Perhaps that makes more sense than the borderline disinterest shown by the public. After all, prisoner voting goes to the heart of what it takes it rehabilitate someone. It is about investment. We reduce crime by giving people a life – with their family, with work, with the local community, with their society.

Smaller prisons, which allow inmates to maintain regular contact with their family, are better at cutting reoffending than large prisons far from the inmates' community. This is something we’ve actually gone in the wrong direction on in the modern era. Prisons used to be part of the community, where people could come and go as they like. We have cut them off and isolated them and it has done us no good.

Training, often including basic literacy and numeracy, to get people into work, is also key. It's not complicated: we are ultimately just trying to give people something to lose.

Unfortunately, the current approach could not be further from this attitude. It is about separation, isolation and humiliation. The ban on books being sent in to prison was just part of it. There are also stringent, pointless limits on underwear. Inside prisons it is made ever easier to downgrade prisoners' status to what's called the 'basic' regime, where prisoners lose their clothes, TV and personal possessions. They're often confined to their cell for 23-hours a day. They are put at the mercy of prison officers.

This approach advocates for the dehumanisation of prisoners - their separation and punishment.

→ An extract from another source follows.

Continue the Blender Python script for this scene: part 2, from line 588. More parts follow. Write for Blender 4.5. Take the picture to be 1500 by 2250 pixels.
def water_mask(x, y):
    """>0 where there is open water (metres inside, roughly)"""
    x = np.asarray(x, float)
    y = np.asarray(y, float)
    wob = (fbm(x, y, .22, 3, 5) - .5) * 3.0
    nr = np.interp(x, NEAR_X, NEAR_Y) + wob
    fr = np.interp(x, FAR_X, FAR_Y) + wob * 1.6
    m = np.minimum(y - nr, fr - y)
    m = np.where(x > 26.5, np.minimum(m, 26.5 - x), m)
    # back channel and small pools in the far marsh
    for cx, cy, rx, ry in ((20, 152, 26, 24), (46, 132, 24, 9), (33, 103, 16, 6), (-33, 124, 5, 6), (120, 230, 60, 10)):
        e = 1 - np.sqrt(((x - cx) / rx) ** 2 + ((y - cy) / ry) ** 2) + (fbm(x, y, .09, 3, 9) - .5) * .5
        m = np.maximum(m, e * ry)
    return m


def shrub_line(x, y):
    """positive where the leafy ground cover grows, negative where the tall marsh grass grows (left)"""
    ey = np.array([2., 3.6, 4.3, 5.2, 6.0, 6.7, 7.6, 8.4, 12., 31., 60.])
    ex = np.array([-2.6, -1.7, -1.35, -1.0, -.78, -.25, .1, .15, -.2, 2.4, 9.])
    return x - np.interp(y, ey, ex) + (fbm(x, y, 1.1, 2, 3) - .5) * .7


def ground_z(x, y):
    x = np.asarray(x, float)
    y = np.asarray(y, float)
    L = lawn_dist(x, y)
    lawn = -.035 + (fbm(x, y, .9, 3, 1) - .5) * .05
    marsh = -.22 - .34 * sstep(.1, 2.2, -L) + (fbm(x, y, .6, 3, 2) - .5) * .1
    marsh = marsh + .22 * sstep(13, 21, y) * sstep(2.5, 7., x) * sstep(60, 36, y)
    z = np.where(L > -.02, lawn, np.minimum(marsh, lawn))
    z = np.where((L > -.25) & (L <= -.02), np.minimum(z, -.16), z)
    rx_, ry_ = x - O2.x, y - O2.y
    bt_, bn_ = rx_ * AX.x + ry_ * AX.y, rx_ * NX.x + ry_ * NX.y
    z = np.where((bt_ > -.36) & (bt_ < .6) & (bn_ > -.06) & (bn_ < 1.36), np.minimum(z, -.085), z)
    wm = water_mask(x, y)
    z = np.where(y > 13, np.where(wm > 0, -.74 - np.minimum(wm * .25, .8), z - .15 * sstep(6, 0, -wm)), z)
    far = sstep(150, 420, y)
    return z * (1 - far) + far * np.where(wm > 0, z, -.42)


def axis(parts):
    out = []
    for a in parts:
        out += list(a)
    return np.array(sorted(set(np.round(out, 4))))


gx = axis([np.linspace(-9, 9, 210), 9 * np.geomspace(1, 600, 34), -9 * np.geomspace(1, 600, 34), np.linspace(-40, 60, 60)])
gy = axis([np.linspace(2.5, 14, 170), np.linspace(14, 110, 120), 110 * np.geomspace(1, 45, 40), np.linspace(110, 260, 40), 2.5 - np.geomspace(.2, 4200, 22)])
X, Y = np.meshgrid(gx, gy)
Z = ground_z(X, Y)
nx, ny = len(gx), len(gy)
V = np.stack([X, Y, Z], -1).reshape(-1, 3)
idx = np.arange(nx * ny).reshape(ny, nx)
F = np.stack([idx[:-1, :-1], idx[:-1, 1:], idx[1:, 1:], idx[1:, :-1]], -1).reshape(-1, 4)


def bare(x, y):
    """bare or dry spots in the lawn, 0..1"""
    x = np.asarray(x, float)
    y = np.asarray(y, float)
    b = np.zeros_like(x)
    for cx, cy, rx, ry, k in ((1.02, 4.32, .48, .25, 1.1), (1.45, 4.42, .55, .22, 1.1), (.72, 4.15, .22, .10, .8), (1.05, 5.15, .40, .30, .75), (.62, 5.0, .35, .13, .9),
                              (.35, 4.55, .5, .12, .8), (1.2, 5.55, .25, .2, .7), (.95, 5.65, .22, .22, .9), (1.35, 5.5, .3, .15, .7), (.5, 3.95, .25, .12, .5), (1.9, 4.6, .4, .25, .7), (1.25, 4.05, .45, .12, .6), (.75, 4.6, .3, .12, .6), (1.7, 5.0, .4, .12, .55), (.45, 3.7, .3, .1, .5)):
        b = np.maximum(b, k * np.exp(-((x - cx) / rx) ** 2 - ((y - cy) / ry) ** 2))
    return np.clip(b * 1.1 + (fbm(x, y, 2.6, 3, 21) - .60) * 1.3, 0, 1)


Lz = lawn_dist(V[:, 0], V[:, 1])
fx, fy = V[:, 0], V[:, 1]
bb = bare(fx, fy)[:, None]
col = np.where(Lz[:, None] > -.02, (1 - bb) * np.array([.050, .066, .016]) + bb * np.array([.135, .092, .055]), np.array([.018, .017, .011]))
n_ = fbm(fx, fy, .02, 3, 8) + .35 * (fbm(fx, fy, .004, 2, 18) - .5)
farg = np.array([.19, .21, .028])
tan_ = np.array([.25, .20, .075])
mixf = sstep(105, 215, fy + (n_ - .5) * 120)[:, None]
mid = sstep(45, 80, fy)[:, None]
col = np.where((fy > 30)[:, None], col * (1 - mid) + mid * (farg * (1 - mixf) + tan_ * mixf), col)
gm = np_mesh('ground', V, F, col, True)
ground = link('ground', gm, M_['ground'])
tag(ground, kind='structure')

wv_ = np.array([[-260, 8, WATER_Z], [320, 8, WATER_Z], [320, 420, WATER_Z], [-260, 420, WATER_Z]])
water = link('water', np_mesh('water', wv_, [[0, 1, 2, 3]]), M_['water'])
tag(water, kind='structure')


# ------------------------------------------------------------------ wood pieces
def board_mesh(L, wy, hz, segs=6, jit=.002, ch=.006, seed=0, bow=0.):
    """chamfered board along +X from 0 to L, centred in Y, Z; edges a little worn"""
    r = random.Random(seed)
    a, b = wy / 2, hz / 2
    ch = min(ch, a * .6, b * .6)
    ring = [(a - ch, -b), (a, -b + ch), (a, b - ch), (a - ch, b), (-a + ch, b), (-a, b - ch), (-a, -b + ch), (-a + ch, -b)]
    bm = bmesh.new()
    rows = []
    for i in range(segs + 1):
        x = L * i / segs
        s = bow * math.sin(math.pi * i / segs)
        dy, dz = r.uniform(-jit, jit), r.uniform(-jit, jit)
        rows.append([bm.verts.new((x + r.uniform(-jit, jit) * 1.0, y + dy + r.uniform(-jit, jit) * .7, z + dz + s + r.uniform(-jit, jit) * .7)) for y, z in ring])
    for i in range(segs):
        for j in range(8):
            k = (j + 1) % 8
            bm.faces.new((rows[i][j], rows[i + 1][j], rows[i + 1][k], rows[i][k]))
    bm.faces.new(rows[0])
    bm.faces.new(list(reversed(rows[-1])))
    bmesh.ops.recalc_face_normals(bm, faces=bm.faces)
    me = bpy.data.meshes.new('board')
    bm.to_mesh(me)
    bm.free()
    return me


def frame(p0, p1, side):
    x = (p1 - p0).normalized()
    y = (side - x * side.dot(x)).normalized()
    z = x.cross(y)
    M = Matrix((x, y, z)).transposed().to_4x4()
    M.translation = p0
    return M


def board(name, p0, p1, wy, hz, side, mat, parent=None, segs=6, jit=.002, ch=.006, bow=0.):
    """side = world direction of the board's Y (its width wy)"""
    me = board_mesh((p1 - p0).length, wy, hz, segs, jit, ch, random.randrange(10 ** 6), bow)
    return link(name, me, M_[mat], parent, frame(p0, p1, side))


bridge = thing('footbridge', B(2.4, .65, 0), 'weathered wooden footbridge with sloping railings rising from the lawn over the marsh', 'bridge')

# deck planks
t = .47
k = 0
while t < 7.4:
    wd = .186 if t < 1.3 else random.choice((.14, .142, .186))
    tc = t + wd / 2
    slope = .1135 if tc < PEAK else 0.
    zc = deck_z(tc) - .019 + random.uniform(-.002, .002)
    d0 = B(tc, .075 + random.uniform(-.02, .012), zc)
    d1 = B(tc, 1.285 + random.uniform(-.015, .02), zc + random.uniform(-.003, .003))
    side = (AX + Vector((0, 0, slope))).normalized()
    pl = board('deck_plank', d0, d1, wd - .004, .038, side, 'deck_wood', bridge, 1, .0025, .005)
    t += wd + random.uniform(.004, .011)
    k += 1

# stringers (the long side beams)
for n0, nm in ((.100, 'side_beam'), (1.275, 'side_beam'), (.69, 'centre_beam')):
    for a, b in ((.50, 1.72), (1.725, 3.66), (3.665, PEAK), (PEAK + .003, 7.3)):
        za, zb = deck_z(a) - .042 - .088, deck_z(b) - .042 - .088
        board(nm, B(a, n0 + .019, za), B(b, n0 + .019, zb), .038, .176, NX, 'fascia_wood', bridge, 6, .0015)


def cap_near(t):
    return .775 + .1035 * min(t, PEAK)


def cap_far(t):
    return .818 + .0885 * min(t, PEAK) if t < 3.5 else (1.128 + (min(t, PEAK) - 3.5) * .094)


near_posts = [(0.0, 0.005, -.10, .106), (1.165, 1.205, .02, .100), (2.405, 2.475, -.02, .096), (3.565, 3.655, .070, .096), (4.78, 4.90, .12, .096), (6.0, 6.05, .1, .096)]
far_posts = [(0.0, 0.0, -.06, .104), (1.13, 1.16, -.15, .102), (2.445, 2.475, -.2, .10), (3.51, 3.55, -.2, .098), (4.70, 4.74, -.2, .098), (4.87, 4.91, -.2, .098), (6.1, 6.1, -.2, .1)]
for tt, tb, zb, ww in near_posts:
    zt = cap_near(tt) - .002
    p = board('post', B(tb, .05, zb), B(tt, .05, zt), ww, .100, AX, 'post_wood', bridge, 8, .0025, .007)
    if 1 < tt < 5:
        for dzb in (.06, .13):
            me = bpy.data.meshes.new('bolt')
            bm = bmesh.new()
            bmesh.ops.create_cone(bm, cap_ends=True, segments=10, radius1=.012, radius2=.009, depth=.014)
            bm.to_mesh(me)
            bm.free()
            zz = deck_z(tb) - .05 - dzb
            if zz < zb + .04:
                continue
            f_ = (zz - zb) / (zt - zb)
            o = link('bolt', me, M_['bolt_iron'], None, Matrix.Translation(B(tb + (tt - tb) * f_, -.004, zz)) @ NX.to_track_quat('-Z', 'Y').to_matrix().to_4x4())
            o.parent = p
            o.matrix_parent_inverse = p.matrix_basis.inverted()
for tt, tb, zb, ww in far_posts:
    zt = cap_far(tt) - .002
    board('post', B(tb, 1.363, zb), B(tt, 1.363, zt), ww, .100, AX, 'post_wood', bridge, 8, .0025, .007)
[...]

If it worked, there would be an interesting question of balancing their rights against those of their victims. I would advocate for very harsh penalties if they reduced reoffending. The rights of those who chose to interfere with others would be trumped by those who didn't. But it's irrelevant, because it doesn't work. 

To get prisoners onto the straight and narrow we need to bring them back into a society they've distanced themselves from. Giving them the right to vote is part of that. It's time for MPs to stop throwing their toys out the pram and abide by the European court ruling.